Sobre peleas y reproches

Gabriela / En el punto G

09/11/2013 - 12:00 am

Hay una tendencia, no sólo en las relaciones amorosas sino también en general, a eludir las confrontaciones. Y es algo en lo que las mujeres somos expertas: "no lo voy a enfadar para no perderlo". Si se puede evitar una discusión ¿para qué tenerla? Bueno, yo desde aquí me declaro completamente en contra de esta estupidez.

En primer lugar, porque la vida sin discusiones es un aburrimiento. ¿Te vas a pasar 30 años hablando de lunas y estrellas? Puaj. Tener puntos de vista distintos, defenderlos con ahínco y contradecir al oponente es un placer. Necesitamos morder de vez en cuando y es inevitable que haya cosas de nuestra pareja que nos molesten. Amor verdadero es poder decirle al príncipe azul cuánto me molesta su pelo rubio, que deje esos modales tan ficticios y se calle con tanta palabrería que quiero dormir.

Personalmente creo que hasta que no tienes una discusión, la relación no está totalmente consolidada. Hasta el momento eres esa criatura agradable, inteligente, sexy y pacífica; pero cuando llega la discusión - ¡oh señor, píllanos confesados! - cuando llega la discusión se libera la bestia.

Es una regla que aplico no sólo con las parejas, también con los amigos: si algo te molesta, dilo. ¡Callarlo es peor! ¿No nos damos cuenta de que si no decimos lo que nos molesta terminamos teniendo una bronca monumental porque alguien no fregó un vaso? ¡Welcome, reproches!

En una pareja debe haber sinceridad total para hablar y en una discusión todo debe estar permitido, sólo un consejo: no mentar a la madre de nadie.

Porque ése es el instante más importante de una discusión: saber cuándo callar. Generalmente es justo después del primer portazo, de la primera ofensa o el primer grito. En mi opinión, ése es el momento de retirarnos a nuestras esquinas, recoger a los heridos y volver más tarde con nuestro corazón semimagullado a pactar una tregua.

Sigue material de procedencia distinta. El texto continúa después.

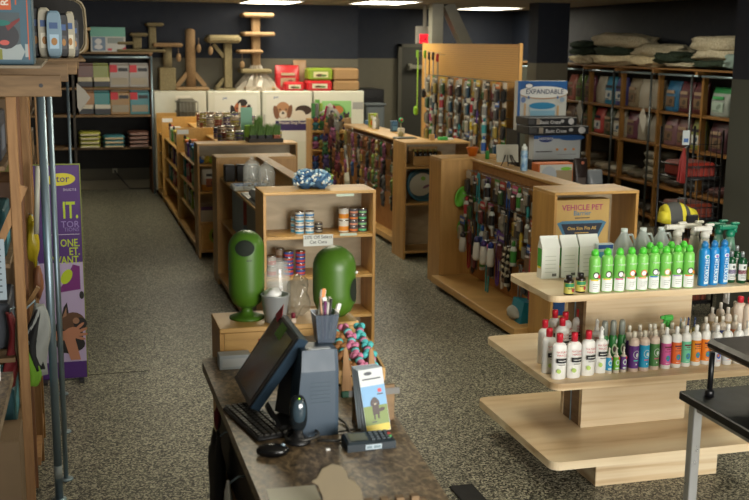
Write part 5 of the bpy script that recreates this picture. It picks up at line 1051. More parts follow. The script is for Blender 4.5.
# second row: white caps between
for k, px in enumerate((625.5, 636, 646, 650.5, 657.8, 667.5, 678, 701, 711, 717.5, 730, 748)):
    Y = 4.68 if px < 697 else 4.74
    c = [(90, 50, 130), (120, 60, 140), (160, 90, 150), (60, 110, 60), (70, 70, 130), (190, 80, 110), (60, 150, 180), (200, 200, 200), (196, 200, 206), (70, 90, 160), (210, 120, 70), (200, 200, 200)][k]
    bottle('shampoo_bottle', 'bottle of the second row, white cap showing above the front labels, %s' % nth(k, 12), 'bottle', 'cb2', (mx_(px, Y), Y-.01, SHZ[1]), m((206, 196, 182), .35), m(c, .45), m((214, 210, 196), .4), .205, .0215, sh=.78, capr=.42, lz=(.1, .66))
def trig(b):
    b.lathe([(.012, .15), (.014, .165), (.01, .18)], n=10); b.box(-.03, -.012, .18, .022, .012, .205, 0, .006); b.box(-.045, -.006, .19, -.03, .006, .202); b.bar((-.02, 0, .18), (-.035, 0, .15), .008, .01)
t = T('trigger_spray', 'bright green trigger spray rising behind the white caps', 'spray bottle', rm((mx_(665, 4.70), 4.70, SHZ[1]+.0))); P('bottle_body', t, None, lambda b: b.lathe([(.02, 0), (.022, .01), (.022, .12), (.012, .155)], n=14), m((60, 150, 60), .4)); P('trigger_head', t, None, trig, m((70, 170, 70), .4)); t.scale = (1, 1, 1.15)
for k, (px, c, cc_) in enumerate(((684, (120, 130, 60), (24, 50, 100)), (690.5, (140, 130, 60), (20, 44, 90)), (676.5, (40, 50, 100), (170, 176, 180)), (680.5, (60, 60, 110), (190, 190, 180)))):
    bottle('dropper_bottle', 'small bottle with %s pointed cap by the column, %s' % (('navy', 'dark navy', 'silver', 'white')[k], ('left', 'right', 'rear', 'near left')[k]), 'bottle', 'drp', (mx_(px, 4.685), 4.682, SHZ[1]), m(c, .35), None, m(cc_, .35), .225, .0125, capk='spray', sh=.7)
for k, (px, Y) in enumerate(((736, 4.95), (746, 4.92))):
    bottle('shampoo_bottle', 'large cream bottle with red cap at the right rear, %s one' % ('left', 'right')[k], 'bottle', 'nmL', (mx_(px, Y), Y, SHZ[1]), m((200, 186, 170), .35), None, RCAP, .24, .04, sy=.7, capr=.4, sh=.8)
for k, (px, Y) in enumerate(((708.5, 4.9), (717, 4.98), (724, 4.88), (731, 4.99))):
    bottle('shampoo_bottle', 'white capped bottle in the back group right of the column, %s' % nth(k, 4), 'bottle', 'cb2', (mx_(px, Y), Y, SHZ[1]), m((200, 190, 176), .35), m((170, 150, 110), .45), m((206, 202, 190), .4), .205, .0215, sh=.78, capr=.42, lz=(.1, .66))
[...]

Lloramos juntos y decimos “lo siento”, nos besamos y hacemos el amor en el sofá. Tablas y hasta el próximo encuentro.

Sin embargo, el ser humano no conoce límites y… después de ese primer mordisco nos podemos quedar con hambre.

Entonces, deja de importar por qué discutimos y cuánto nos amamos. Todo lo que quieres es hacerle daño. La bestia se descontrola y deseamos ver sangre y lágrimas; saltamos voluntariamente a la yugular porque queremos ver a nuestra víctima derrotada y llorando. ¿Por qué mentir y decir más tarde que no pretendías herir, que no sabías, que fue el calentón del momento? Es un instinto momentáneo, pero no por ello menos voluntario. Requiere un esfuerzo hercúleo admitir que quisimos lastimar, pero lo cierto es que así es y todo el poder que teníamos para causar placer y felicidad lo usamos para infringir dolor. Le echas en cara aquello por lo que le consolabas hace dos días y escogemos a conciencia la palabra más dolorosa para clavarla directamente en el corazón.

Lo peor es que cuando salimos de ese trance nos damos cuenta de que sí. Lo hemos conseguido y el ser al que amabas con tu vida ahora se retuerce con la marca de tus dientes en su cuello y tú te arrastras hasta el mueble más cercano con las piernas rotas.

Poco habremos conseguido y más bien lloramos en la ducha o dormimos en el sofá porque le dije que era un fracasado que nunca iba a llegar a nada y él me respondió que era una frígida incapaz de dar amor.

 ¿Cómo superarlo? No se puede. El daño ya está hecho y hay que vivir tanto con lo que dijiste como con lo que te dijo; quizás, si eres sabio, aprendas. Ojalá nunca lleguen a ese punto. Pero si no lo pueden evitar y terminan clavándose las garras en un abrazo mortal, les deseo entonces capacidad para perdonar.